In concertos by Haydn, C.P.E. Bach and, especially, Shostakovich, he also proved to be a sensitive accompanist.

In both concerts, Kluxen took up the microphone to give pre-performance talks, and gave the impression that he had been prodded to do so by the orchestra. I hope he resists such prodding in the future. We hear great quantities of talk at many local concerts, talk that is rarely enlightening enough to justify the expense in time, and I know from private polling that I am hardly alone in wearying of it.

But perhaps mine is a minority view. As Kluxen chatted cheerfully and aimlessly on the podium, his audiences plainly thought him a “character” and responded to every remark, however inane, with gales of laughter.

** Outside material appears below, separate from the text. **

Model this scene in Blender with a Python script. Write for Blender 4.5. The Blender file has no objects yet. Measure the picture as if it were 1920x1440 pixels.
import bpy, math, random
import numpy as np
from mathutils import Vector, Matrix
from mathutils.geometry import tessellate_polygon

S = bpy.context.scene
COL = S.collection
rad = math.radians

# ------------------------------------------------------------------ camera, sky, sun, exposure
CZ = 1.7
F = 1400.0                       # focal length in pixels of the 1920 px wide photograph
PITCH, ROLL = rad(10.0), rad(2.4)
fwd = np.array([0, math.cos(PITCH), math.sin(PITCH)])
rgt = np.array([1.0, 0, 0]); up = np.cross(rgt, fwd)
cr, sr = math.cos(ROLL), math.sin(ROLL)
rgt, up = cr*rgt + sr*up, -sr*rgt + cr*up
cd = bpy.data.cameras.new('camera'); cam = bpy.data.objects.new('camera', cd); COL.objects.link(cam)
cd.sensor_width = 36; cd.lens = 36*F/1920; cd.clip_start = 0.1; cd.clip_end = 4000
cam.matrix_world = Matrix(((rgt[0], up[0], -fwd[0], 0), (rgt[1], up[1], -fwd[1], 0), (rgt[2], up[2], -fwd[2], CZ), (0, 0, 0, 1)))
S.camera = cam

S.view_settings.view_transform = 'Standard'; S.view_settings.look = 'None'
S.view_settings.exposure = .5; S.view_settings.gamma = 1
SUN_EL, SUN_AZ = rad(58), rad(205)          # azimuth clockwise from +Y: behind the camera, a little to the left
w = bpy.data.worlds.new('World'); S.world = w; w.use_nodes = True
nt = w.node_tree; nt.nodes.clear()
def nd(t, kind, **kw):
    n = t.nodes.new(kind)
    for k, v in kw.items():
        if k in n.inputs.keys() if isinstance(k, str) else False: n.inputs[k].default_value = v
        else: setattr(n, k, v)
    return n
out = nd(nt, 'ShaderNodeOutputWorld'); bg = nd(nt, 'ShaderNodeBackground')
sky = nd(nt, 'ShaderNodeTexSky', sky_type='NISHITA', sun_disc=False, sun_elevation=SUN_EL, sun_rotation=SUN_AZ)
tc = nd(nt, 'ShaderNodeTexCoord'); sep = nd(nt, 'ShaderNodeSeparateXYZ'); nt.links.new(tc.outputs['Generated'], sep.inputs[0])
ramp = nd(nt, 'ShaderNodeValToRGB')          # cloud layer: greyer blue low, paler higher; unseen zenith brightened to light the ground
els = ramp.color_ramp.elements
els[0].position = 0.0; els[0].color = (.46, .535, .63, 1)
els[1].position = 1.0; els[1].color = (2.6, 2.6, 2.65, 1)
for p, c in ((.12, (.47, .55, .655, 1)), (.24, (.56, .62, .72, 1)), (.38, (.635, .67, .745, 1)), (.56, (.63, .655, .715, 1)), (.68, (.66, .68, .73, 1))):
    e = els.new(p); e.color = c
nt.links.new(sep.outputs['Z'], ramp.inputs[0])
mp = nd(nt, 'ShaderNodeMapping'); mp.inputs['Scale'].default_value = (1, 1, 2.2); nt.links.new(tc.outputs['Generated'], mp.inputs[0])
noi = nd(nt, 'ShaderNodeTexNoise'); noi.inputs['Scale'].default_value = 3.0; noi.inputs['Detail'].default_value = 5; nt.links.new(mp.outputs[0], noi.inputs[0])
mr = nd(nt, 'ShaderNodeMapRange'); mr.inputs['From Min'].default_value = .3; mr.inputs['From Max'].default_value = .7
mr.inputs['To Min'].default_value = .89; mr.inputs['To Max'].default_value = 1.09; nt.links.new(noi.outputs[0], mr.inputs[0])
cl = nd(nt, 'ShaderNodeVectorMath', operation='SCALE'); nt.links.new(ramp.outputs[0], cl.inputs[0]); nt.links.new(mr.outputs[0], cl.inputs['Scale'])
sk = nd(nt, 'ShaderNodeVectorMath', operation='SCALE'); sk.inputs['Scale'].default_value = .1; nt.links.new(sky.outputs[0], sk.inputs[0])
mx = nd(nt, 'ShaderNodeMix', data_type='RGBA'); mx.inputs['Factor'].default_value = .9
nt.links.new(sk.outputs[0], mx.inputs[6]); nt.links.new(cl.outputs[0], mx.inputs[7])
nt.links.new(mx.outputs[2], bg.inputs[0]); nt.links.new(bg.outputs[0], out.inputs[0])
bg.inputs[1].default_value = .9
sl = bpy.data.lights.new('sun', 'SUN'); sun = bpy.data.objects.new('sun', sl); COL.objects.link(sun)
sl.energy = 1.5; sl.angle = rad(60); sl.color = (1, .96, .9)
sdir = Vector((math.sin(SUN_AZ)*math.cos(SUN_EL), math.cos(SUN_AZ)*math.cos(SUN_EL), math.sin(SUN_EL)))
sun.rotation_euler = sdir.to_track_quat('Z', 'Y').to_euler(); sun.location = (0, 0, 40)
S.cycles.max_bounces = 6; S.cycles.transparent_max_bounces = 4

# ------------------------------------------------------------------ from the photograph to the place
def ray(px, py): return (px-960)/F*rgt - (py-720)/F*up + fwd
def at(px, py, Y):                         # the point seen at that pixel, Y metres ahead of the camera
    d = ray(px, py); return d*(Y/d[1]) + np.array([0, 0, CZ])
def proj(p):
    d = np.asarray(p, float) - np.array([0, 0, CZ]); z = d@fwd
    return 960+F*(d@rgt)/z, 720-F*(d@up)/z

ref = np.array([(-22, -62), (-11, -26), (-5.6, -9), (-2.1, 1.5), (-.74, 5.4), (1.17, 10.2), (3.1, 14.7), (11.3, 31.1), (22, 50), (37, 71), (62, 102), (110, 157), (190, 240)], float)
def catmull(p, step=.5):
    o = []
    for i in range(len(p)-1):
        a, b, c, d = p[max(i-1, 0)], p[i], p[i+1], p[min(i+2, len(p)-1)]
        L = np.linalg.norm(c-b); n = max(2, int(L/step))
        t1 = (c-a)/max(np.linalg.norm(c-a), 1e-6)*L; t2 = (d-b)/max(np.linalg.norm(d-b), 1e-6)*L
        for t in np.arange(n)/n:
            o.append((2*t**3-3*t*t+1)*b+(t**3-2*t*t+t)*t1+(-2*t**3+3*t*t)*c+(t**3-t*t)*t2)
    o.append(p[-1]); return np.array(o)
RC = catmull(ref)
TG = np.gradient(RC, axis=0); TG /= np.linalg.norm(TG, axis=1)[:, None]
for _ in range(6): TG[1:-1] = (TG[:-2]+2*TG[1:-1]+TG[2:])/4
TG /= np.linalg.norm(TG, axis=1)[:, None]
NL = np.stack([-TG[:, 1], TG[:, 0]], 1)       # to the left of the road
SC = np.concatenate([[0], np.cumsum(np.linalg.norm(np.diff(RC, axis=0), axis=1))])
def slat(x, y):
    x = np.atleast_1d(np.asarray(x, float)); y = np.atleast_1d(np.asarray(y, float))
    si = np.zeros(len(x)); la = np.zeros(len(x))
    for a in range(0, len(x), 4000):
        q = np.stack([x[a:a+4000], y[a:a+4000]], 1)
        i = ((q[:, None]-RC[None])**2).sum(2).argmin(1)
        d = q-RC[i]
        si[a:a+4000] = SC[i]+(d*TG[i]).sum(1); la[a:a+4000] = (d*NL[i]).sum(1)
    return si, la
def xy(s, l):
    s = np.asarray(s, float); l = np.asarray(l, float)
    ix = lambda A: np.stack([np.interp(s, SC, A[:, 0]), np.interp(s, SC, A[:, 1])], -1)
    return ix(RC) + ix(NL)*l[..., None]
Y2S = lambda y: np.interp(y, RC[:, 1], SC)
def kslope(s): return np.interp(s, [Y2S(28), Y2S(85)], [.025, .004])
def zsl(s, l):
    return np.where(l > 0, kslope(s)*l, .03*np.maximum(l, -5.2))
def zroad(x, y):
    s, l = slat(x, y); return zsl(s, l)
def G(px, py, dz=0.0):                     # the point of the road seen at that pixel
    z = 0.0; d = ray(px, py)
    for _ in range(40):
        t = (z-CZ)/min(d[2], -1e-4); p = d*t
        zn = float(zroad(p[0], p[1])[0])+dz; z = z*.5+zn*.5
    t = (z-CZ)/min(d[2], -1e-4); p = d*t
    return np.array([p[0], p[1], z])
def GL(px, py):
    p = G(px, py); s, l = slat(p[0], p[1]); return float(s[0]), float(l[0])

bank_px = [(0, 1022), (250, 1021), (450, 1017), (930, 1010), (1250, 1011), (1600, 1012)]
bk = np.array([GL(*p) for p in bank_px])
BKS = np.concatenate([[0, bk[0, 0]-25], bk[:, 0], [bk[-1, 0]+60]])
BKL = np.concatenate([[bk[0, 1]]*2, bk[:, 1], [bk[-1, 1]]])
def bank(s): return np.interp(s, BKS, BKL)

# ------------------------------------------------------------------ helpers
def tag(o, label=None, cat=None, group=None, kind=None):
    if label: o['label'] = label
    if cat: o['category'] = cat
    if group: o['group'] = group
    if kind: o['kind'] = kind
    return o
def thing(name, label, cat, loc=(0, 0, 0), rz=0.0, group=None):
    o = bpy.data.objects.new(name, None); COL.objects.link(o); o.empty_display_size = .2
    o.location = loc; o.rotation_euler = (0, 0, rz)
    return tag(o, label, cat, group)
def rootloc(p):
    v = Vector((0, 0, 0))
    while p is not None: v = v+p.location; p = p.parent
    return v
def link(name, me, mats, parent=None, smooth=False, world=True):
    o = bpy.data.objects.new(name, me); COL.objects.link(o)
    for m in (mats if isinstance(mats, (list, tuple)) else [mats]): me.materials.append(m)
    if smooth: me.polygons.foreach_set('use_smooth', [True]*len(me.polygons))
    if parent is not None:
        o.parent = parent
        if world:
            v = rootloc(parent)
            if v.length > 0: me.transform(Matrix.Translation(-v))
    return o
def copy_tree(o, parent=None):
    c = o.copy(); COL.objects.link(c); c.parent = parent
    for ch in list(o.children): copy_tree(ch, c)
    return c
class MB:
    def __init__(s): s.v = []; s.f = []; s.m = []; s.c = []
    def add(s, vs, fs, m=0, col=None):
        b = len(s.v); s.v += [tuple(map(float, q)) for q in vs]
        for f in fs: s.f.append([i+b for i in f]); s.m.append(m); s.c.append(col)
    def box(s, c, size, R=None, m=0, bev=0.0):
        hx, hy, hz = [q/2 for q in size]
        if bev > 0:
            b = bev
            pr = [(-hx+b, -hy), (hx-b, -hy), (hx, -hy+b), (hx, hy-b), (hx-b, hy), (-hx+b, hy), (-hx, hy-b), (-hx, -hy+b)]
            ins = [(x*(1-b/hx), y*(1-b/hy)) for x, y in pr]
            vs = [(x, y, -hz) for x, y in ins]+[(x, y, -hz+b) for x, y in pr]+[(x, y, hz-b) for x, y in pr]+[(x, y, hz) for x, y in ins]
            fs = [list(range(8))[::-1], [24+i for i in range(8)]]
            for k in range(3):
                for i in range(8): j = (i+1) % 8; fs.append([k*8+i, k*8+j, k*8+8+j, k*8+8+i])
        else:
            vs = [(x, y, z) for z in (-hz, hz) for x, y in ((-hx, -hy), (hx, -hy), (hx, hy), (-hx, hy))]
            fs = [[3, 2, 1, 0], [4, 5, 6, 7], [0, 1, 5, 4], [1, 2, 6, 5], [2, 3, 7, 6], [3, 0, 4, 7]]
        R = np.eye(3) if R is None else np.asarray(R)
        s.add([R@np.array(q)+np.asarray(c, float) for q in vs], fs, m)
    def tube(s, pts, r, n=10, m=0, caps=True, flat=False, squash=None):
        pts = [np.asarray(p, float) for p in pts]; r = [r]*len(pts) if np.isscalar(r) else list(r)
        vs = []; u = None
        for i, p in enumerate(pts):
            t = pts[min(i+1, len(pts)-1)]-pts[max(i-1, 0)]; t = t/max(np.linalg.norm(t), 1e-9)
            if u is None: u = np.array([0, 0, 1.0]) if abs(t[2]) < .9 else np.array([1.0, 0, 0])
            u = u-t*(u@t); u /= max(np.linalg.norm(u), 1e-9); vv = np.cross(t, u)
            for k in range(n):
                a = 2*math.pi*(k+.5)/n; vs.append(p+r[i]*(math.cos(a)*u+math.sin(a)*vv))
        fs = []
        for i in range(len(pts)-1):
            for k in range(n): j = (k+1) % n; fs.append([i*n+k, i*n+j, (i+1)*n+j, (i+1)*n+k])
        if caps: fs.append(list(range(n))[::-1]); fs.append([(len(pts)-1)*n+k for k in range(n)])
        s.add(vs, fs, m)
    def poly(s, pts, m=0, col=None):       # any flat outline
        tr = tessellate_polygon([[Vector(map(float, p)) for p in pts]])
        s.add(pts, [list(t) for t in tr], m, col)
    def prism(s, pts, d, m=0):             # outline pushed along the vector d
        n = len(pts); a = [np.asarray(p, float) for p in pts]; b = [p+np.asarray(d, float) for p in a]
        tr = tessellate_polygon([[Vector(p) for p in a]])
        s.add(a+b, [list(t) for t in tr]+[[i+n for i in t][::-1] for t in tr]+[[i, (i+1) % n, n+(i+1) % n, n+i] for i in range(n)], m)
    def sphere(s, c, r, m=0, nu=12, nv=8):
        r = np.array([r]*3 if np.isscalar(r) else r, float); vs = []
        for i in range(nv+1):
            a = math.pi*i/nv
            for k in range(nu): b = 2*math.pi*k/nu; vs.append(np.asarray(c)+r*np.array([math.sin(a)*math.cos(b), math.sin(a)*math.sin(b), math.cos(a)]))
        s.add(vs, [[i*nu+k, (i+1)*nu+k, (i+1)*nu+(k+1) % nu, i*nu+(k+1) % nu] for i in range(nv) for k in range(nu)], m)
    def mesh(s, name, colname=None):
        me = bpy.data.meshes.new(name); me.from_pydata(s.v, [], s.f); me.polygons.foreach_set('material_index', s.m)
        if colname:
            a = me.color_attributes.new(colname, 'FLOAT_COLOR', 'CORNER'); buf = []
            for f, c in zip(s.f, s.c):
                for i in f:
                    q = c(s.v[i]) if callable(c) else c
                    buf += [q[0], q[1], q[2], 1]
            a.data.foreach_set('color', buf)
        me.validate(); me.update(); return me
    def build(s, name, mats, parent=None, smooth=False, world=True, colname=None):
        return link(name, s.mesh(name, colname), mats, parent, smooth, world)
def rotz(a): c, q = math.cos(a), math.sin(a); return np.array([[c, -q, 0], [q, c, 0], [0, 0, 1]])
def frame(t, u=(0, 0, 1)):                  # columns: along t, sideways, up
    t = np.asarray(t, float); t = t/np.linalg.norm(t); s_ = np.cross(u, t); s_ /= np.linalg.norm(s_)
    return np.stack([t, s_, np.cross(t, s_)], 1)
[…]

Kluxen’s informal style of concert dress, however, is genuinely refreshing.

Anyway, we cannot judge a music director on the basis of a couple of guest shots, one of them as a late replacement.

So it remains to be seen: How will Kluxen’s personality wear with the musicians over long periods of contact in rehearsal? What, and how high, are his standards, in terms of both performance and the orchestra’s long-term development? Is he a probing as well as an exciting interpreter? What range of music does he command? What is his approach to repertoire, in terms of both individual programs and seasons? Will he have enough curiosity and force of personality to confront the orchestra’s over-reliance on tired standard repertoire? Will he share Miller’s commitment to new music, especially Canadian music? What role does he see himself and his orchestra playing within the community? Will he actually live here and become a real presence in Victoria or be merely a perpetual guest?

Only time will tell.

However, from what we have already seen of his natural gifts and musicianship, his presence on the podium, his capabilities as a leader, his insights as an interpreter, and his effect on audiences, the signs are good.